The evidence discloses that the merchandise of the seller was co-mingled with other stock in trade held by the purchaser and no attempt was made to separate the merchandise other than to make an inventory, which was attached to the agreement.

The aforesaid agreements were not recorded and creditors of the bankrupt had no notice, actual or constructive, of their existence until after the bankruptcy proceedings.

The trustee urges that the seller having failed to record these written instruments it renders them void as to creditors under Wyoming’s Uniform Trust Receipts Act, Sections 59-401 to 59-420, *560W.C.S.1945. It is unnecessary for the purposes of this case to decide whether these instruments come within the purview of the above Act.

Whether Agreement No. 1 was a bona fide sale through which the purchaser transferred his title to the seller will not be determined solely by the words employed. The Courts look to the purpose of the agreements and the circumstances of the parties leading up to these agreements.

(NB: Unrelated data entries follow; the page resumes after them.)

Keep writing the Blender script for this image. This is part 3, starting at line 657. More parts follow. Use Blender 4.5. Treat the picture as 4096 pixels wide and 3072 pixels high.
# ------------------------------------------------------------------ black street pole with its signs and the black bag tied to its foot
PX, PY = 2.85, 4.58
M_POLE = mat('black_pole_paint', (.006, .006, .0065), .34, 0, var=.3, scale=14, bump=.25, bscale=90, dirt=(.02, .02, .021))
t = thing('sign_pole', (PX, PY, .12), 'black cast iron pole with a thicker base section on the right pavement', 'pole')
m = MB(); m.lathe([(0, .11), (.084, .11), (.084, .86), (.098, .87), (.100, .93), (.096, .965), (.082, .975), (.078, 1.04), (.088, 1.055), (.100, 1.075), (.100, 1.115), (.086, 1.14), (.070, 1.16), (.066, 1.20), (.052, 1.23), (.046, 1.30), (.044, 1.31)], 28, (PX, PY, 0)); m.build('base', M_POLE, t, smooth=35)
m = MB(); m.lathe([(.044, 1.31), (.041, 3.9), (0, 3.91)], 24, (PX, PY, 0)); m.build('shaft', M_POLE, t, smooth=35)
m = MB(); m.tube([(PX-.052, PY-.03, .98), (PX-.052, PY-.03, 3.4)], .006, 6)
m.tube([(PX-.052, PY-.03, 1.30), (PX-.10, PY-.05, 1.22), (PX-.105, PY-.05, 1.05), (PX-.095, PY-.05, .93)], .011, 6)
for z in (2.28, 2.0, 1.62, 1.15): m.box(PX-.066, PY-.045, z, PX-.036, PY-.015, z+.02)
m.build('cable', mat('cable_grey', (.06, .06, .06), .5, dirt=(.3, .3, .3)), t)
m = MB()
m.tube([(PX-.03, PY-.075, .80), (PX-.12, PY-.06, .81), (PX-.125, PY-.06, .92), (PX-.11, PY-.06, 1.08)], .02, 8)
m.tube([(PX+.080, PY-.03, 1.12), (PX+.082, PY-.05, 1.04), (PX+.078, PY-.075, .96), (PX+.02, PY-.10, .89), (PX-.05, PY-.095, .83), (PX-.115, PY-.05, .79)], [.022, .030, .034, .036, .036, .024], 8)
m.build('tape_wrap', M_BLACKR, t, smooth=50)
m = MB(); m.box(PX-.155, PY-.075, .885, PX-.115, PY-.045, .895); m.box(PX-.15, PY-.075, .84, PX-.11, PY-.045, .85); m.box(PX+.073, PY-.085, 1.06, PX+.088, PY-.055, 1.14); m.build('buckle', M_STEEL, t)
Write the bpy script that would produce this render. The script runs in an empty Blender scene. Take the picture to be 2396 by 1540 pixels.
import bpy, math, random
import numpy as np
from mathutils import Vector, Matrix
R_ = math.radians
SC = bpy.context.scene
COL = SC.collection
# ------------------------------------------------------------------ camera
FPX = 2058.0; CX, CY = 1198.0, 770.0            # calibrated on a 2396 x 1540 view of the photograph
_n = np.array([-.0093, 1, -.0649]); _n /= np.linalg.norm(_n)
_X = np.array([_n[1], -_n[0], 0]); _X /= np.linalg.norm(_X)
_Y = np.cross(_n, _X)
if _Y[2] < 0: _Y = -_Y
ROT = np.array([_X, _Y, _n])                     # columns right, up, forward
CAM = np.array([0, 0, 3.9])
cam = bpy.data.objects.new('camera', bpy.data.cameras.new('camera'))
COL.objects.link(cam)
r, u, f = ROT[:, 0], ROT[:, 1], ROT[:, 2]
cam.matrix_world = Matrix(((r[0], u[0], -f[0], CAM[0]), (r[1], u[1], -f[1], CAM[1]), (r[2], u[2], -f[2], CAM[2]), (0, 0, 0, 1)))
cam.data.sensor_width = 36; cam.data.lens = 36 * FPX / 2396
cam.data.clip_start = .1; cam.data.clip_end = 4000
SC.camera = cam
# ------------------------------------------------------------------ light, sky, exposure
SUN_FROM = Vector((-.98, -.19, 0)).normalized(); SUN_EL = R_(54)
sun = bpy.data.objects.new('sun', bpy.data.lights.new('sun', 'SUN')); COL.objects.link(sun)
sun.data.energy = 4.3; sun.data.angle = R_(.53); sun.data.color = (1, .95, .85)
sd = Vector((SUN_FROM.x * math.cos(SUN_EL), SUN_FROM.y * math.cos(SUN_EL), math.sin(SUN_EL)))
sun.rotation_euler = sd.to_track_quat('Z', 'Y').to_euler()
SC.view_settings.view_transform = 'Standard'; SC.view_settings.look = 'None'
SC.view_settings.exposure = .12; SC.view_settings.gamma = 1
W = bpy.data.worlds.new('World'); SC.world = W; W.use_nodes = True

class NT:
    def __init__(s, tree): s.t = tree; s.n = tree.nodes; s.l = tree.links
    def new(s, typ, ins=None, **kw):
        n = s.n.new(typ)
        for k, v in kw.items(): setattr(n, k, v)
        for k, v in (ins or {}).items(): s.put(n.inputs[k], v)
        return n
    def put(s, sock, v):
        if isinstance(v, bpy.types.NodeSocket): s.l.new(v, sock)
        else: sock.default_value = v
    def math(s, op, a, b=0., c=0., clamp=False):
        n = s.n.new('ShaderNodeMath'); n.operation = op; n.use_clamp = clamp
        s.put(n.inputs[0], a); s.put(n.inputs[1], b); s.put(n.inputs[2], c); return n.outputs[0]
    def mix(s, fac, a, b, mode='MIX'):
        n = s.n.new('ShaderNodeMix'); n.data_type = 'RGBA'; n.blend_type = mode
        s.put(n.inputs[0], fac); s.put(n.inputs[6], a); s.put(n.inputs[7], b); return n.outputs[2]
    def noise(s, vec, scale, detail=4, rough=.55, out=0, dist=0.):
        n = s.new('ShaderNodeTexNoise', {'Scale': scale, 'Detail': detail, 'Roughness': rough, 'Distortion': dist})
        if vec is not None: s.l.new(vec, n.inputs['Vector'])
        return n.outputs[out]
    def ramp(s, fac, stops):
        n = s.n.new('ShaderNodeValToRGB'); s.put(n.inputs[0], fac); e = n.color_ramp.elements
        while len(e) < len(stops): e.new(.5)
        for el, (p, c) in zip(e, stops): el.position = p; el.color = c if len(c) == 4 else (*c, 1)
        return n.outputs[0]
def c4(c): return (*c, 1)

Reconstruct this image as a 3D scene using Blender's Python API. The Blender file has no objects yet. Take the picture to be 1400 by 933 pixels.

There was no change in the physical status of the property flowing from these agreements — the instruments simply transferred the naked title from Lemley to Endicott Johnson Corporation.

Prior to these so-called agreements the record discloses that Lemley and Endi-cott Johnson dealt with each other as vendor and vendee. After the agreements the business continued as before except Lemley was to make weekly payments in the sum of $40 per week out of the proposed Trust Fund. Under all the circumstances of these transactions I do not think the seller is in a position to invoke these two agreements against the Trustee.

The evidence is destitute of a sufficient showing that the purchaser perpetrated fraud upon the seller through the financial statements. To the same effect the evidence falls short of showing that the purchaser did not intend to pay for the merchandise when purchased — the evidence is all to the contrary.

From what I have said I hold that the seller has failed to sustain its claim of fraud by clear, unequivocal and convincing evidence; I further hold that the seller has failed to sustain his claim that the purchaser did not intend to pay for the merchandise at the time it was purchased; I further hold that under all the facts and circumstances of the case and the reasonable inferences to be drawn from the evidence that the two agreements, supra, constituted a preference under the bankruptcy law and are void as to other creditors.

Since only the sum of approximately $512 is involved in this controversy I will treat this opinion as findings of fact and conclusions of law and the clerk will enter judgment holding generally in favor of the Trustee and against the seller.